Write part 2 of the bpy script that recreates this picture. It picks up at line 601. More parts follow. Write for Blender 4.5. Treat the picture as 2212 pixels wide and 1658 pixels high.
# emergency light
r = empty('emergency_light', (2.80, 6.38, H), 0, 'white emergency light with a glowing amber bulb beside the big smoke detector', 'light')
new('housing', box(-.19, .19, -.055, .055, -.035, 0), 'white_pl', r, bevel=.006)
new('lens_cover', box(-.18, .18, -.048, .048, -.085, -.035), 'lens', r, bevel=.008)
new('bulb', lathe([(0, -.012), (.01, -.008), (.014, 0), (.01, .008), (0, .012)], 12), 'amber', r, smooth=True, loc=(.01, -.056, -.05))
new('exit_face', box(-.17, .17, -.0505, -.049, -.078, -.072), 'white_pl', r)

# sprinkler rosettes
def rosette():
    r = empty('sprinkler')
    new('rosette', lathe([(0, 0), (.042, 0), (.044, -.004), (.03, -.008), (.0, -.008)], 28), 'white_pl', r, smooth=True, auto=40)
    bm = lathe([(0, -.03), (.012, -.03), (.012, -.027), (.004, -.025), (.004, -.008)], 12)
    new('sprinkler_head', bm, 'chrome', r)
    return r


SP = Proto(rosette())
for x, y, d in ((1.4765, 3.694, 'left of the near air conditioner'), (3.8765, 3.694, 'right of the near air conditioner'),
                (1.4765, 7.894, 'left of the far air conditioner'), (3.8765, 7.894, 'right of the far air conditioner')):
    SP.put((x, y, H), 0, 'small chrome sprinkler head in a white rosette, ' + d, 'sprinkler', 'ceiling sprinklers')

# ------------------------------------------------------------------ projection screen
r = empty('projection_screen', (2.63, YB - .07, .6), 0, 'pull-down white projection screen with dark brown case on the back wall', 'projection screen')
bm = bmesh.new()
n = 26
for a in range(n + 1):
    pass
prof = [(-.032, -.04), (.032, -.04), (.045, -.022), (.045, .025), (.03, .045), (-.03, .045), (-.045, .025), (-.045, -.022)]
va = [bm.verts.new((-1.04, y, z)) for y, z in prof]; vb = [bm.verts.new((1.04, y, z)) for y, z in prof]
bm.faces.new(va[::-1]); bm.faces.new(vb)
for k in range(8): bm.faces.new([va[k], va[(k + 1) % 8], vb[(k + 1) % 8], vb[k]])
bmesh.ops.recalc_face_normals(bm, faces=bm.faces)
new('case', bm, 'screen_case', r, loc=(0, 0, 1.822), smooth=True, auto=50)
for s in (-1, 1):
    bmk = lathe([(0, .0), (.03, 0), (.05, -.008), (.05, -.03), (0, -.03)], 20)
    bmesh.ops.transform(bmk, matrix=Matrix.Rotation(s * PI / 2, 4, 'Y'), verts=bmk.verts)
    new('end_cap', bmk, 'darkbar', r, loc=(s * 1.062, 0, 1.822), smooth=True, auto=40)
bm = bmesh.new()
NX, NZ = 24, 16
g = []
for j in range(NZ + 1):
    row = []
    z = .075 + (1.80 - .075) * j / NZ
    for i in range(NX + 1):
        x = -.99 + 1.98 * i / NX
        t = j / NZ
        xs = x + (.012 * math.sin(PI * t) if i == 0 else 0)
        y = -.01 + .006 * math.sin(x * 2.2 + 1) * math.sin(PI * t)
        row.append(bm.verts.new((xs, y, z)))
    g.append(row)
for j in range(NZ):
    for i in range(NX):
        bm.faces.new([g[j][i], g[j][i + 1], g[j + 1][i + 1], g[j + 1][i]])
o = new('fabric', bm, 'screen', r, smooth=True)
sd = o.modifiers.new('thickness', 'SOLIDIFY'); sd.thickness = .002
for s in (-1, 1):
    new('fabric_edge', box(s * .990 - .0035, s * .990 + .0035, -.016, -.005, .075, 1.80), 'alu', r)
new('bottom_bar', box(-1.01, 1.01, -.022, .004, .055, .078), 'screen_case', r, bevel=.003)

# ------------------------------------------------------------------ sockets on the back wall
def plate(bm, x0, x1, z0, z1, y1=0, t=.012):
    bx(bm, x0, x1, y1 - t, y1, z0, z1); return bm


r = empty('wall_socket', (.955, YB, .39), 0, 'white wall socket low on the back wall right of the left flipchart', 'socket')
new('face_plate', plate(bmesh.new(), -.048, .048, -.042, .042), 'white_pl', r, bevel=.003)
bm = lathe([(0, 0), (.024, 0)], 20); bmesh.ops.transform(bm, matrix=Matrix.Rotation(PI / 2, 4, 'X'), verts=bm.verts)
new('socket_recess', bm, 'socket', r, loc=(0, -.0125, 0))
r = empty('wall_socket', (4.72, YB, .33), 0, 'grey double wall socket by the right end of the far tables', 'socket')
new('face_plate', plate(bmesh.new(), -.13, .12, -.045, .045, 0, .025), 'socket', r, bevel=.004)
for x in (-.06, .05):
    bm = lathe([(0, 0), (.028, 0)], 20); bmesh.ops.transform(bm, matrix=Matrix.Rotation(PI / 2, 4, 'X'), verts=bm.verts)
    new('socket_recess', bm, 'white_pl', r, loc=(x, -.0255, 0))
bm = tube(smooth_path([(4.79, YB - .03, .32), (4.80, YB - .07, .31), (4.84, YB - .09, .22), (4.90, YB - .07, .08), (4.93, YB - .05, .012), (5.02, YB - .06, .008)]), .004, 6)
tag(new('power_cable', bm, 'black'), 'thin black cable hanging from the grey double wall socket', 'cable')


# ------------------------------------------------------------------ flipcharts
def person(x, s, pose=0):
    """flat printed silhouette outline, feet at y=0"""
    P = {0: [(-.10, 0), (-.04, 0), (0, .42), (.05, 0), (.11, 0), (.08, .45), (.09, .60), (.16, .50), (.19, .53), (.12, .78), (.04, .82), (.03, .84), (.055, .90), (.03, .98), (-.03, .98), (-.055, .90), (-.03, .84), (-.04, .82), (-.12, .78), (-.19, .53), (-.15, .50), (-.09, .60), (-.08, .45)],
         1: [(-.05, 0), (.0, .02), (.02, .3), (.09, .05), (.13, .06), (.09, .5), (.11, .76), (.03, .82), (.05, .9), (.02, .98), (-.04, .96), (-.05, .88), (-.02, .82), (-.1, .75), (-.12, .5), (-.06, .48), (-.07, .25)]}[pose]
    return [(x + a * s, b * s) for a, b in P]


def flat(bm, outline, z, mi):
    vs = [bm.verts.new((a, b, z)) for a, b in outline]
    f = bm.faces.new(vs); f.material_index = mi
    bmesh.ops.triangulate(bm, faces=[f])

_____

(TASK OBJECTIVE) What are the exact lines from the beginning of the material through the line containing "-.072), 'white_pl', r)"? Write out those lines alone.

(EXPECTED OUTPUT)
Write part 2 of the bpy script that recreates this picture. It picks up at line 601. More parts follow. Write for Blender 4.5. Treat the picture as 2212 pixels wide and 1658 pixels high.
# emergency light
r = empty('emergency_light', (2.80, 6.38, H), 0, 'white emergency light with a glowing amber bulb beside the big smoke detector', 'light')
new('housing', box(-.19, .19, -.055, .055, -.035, 0), 'white_pl', r, bevel=.006)
new('lens_cover', box(-.18, .18, -.048, .048, -.085, -.035), 'lens', r, bevel=.008)
new('bulb', lathe([(0, -.012), (.01, -.008), (.014, 0), (.01, .008), (0, .012)], 12), 'amber', r, smooth=True, loc=(.01, -.056, -.05))
new('exit_face', box(-.17, .17, -.0505, -.049, -.078, -.072), 'white_pl', r)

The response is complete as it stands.